Si les Brigadistes Rouges pensent vraiment qu'ils sont "rouges", je répèterai à ces camarades assassins, qu'ils ont choisi l'assassinat, le terrorisme, la violence, le sacrifice non seulement des autres mais également d'eux-mêmes, et qu'ils se trompent, ils se trompent terriblement.

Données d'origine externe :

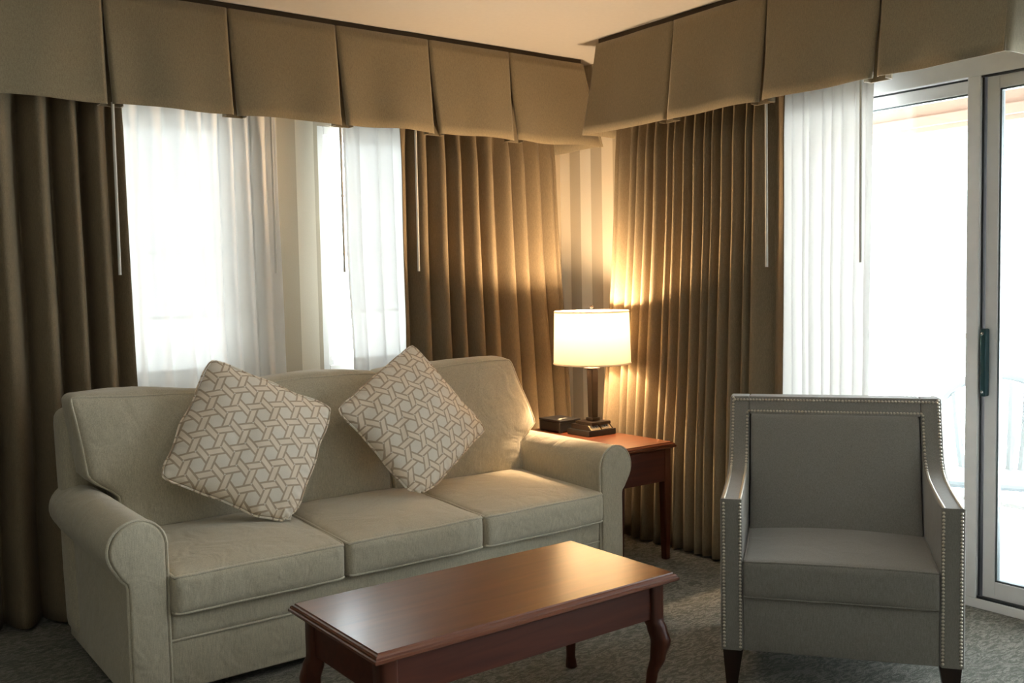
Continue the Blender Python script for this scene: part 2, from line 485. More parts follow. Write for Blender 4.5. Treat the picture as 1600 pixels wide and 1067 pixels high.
# sliding door
def sliding_door():
    bm = bmesh.new()
    x0, x1 = WX - 0.012, WX + 0.11
    box(bm, x0, x1, DY0, DY0 + .05, 0, DZ, bev=.003); box(bm, x0, x1, DY1 - .05, DY1, 0, DZ, bev=.003)
    box(bm, x0, x1, DY0 + .05, DY1 - .05, DZ - .125, DZ, bev=.003)
    box(bm, x0, x1, DY0 + .05, DY1 - .05, 0, .04, bev=.003)
    root = struct(obj('door_1', bm, M['alu']))
    box(bm := bmesh.new(), x0 - .001, x0 + .05, 2.055, 2.11, .04, DZ - .125, bev=.004)
    obj('mullion', bm, M['alu'], root)
    def panel(name, ya, yb, xa, xb, top, bot, st):
        b = bmesh.new()
        z0, z1 = .045, DZ - .129
        box(b, xa, xb, ya, ya + st, z0, z1, bev=.003); box(b, xa, xb, yb - st, yb, z0, z1, bev=.003)
        box(b, xa, xb, ya + st, yb - st, z1 - top, z1, bev=.003); box(b, xa, xb, ya + st, yb - st, z0, z0 + bot, bev=.003)
        p = obj(name, b, M['alu'], root)
        g = bmesh.new(); t = .008
        for (a, c, e, f) in ((ya + st, ya + st + t, z0 + bot, z1 - top), (yb - st - t, yb - st, z0 + bot, z1 - top)):
            box(g, xa + .006, xb - .004, a, c, e, f)
        box(g, xa + .006, xb - .004, ya + st, yb - st, z1 - top - t, z1 - top); box(g, xa + .006, xb - .004, ya + st, yb - st, z0 + bot, z0 + bot + t)
        obj('glazing_seal', g, M['alu_dark'], p)
        xm = (xa + xb) / 2
        obj('glass_pane', B(xm - .003, xm + .003, ya + st + t, yb - st - t, z0 + bot + t, z1 - top - t), M['glass'], p)
        return p
    panel('fixed_panel', 2.09, DY1 - .05, WX + .022, WX + .057, .055, .07, .03)
    sp = panel('sliding_panel', 1.05, 2.040, WX + .012, WX + .047, .055, .075, .05)
    obj('door_seal', B(WX + .002, WX + .10, 2.046, 2.054, .045, DZ - .127), M['seal'], root)
    h = obj('door_handle', B(WX - .028, WX + .011, 2.018, 2.040, .895, 1.175, bev=.006), M['handle'], sp)
    for z in (.915, 1.155):
        b = bmesh.new(); lathe(b, [(.0, 0), (.006, 0), (.006, .003), (.0, .004)], seg=12, cap=False)
        bmesh.ops.rotate(b, verts=b.verts, cent=(0, 0, 0), matrix=Matrix.Rotation(R(-90), 3, 'Y'))
        bmesh.ops.translate(b, verts=b.verts, vec=(WX - .0275, 2.029, z)); obj('screw', b, M['screw'], h)
    panel('sliding_panel', DY0 + .05, 1.08, WX + .055, WX + .09, .055, .075, .05)  # unseen extra panel, added so that more daylight enters
    obj('door_track', B(WX - .008, WX + .01, DY0 + .05, 2.054, .0405, .052, bev=.002), M['seal'], root)
    obj('door_track', B(WX - .008, WX + .01, DY0 + .05, 2.054, DZ - .133, DZ - .1255), M['seal'], root)
    obj('door_track', B(WX + .016, WX + .020, 2.11, DY1 - .05, DZ - .133, DZ - .1255), M['seal'], root)
sliding_door()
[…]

Et qu'il est terrible, que c'est un travail de Sisife, que de "lutter pour libérer" un camarade détenu, alors que les détenus pour terrorisme vrai ou présumé tel, sont déjà plus de mille, et que des milliers d'autres risquent de l'être, qu'ils vivent de toutes façons comme s'ils l'étaient déjà, qu'ils assassinent et qu'ils meurent, et voient croître autour d'eux la douleur, le désespoir, le déchirement; et s'ils continuaient de choisir des formes de lutte qui multiplient le nombre des camarades détenus.

Alors que d'autres se suicident "directement" et que d'autres encore dénoncent leurs camarades, pour les sauver peut-être, en plus de se sauver eux-mêmes, ou dans cette illusion du moins, ou en payant ce juste prix pour sauver la rigueur de leurs convictions.

De toutes façons il ne s'agit pas de nous convaincre mutuellement, de tout. D'un seul coup. Nous autres révolutionnaires par amour, nonviolents. Vous, révolutionnaires par haine, violents. Il s'agit aujourd'hui de dialoguer pour tirer le plus grand profit, de force, de la vie -sacrée au moins autant que la vôtre- de Giovanni D'Urso. Pour extraire tous ensemble, le caractère extraordinaire d'un résultat exemplaire et positif, de cette situation immonde.

Je ne sais pas ce que vous pouvez faire. Mais ce que vous ferez ou ne ferez pas, ce que vous saurez inventer et créer, il n'y a que vous qui en êtes responsables. Il est difficile de bien choisir, sans pouvoir faire grand'chose, et discuter et rechercher ce qui est le mieux et le plus avantageux. Vous êtes en effet des "militaires" et nous des civils, vous êtes des "clandestins" et nous des vivants au milieux des gens; vous, vous devez inventer à tout moment la bonne façon de parler, d'agir, et nous, nous avons les règles de la Constitution et des processus qu'elle prescrit, et celles de notre parti, ou de la démocratie.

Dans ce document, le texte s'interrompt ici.